### Task directions
Will you give the material below again, every line exactly as it is?

### Supplied information
===

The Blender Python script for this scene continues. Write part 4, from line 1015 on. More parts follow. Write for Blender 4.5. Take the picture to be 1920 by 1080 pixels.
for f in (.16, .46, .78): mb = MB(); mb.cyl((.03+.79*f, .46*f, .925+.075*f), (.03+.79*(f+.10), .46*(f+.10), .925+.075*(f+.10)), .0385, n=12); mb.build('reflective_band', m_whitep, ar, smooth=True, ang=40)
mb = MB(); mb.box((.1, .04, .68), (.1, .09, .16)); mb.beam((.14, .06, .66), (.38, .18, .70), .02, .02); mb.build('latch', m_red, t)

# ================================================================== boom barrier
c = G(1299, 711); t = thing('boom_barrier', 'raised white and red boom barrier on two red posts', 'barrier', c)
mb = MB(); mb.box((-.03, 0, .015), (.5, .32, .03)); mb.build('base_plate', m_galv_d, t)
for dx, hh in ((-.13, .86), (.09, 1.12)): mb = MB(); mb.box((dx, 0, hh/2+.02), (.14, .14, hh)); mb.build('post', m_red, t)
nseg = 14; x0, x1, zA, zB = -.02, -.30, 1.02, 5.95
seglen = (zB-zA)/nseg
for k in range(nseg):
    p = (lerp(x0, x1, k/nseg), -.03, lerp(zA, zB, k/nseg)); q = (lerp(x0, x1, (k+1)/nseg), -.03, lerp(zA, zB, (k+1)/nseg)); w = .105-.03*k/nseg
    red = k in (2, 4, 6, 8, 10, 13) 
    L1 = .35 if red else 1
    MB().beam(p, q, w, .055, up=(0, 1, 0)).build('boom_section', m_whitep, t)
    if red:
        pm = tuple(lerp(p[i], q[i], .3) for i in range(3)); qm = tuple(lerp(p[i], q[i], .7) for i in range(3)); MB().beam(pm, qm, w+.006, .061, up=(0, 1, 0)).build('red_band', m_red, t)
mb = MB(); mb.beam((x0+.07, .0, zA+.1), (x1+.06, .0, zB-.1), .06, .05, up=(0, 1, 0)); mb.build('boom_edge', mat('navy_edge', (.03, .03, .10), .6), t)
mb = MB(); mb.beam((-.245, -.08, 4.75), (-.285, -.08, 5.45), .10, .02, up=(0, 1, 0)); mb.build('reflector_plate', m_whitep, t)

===

### Worked answer
The Blender Python script for this scene continues. Write part 4, from line 1015 on. More parts follow. Write for Blender 4.5. Take the picture to be 1920 by 1080 pixels.
for f in (.16, .46, .78): mb = MB(); mb.cyl((.03+.79*f, .46*f, .925+.075*f), (.03+.79*(f+.10), .46*(f+.10), .925+.075*(f+.10)), .0385, n=12); mb.build('reflective_band', m_whitep, ar, smooth=True, ang=40)
mb = MB(); mb.box((.1, .04, .68), (.1, .09, .16)); mb.beam((.14, .06, .66), (.38, .18, .70), .02, .02); mb.build('latch', m_red, t)

# ================================================================== boom barrier
c = G(1299, 711); t = thing('boom_barrier', 'raised white and red boom barrier on two red posts', 'barrier', c)
mb = MB(); mb.box((-.03, 0, .015), (.5, .32, .03)); mb.build('base_plate', m_galv_d, t)
for dx, hh in ((-.13, .86), (.09, 1.12)): mb = MB(); mb.box((dx, 0, hh/2+.02), (.14, .14, hh)); mb.build('post', m_red, t)
nseg = 14; x0, x1, zA, zB = -.02, -.30, 1.02, 5.95
seglen = (zB-zA)/nseg
for k in range(nseg):
    p = (lerp(x0, x1, k/nseg), -.03, lerp(zA, zB, k/nseg)); q = (lerp(x0, x1, (k+1)/nseg), -.03, lerp(zA, zB, (k+1)/nseg)); w = .105-.03*k/nseg
    red = k in (2, 4, 6, 8, 10, 13) 
    L1 = .35 if red else 1
    MB().beam(p, q, w, .055, up=(0, 1, 0)).build('boom_section', m_whitep, t)
    if red:
        pm = tuple(lerp(p[i], q[i], .3) for i in range(3)); qm = tuple(lerp(p[i], q[i], .7) for i in range(3)); MB().beam(pm, qm, w+.006, .061, up=(0, 1, 0)).build('red_band', m_red, t)
mb = MB(); mb.beam((x0+.07, .0, zA+.1), (x1+.06, .0, zB-.1), .06, .05, up=(0, 1, 0)); mb.build('boom_edge', mat('navy_edge', (.03, .03, .10), .6), t)
mb = MB(); mb.beam((-.245, -.08, 4.75), (-.285, -.08, 5.45), .10, .02, up=(0, 1, 0)); mb.build('reflector_plate', m_whitep, t)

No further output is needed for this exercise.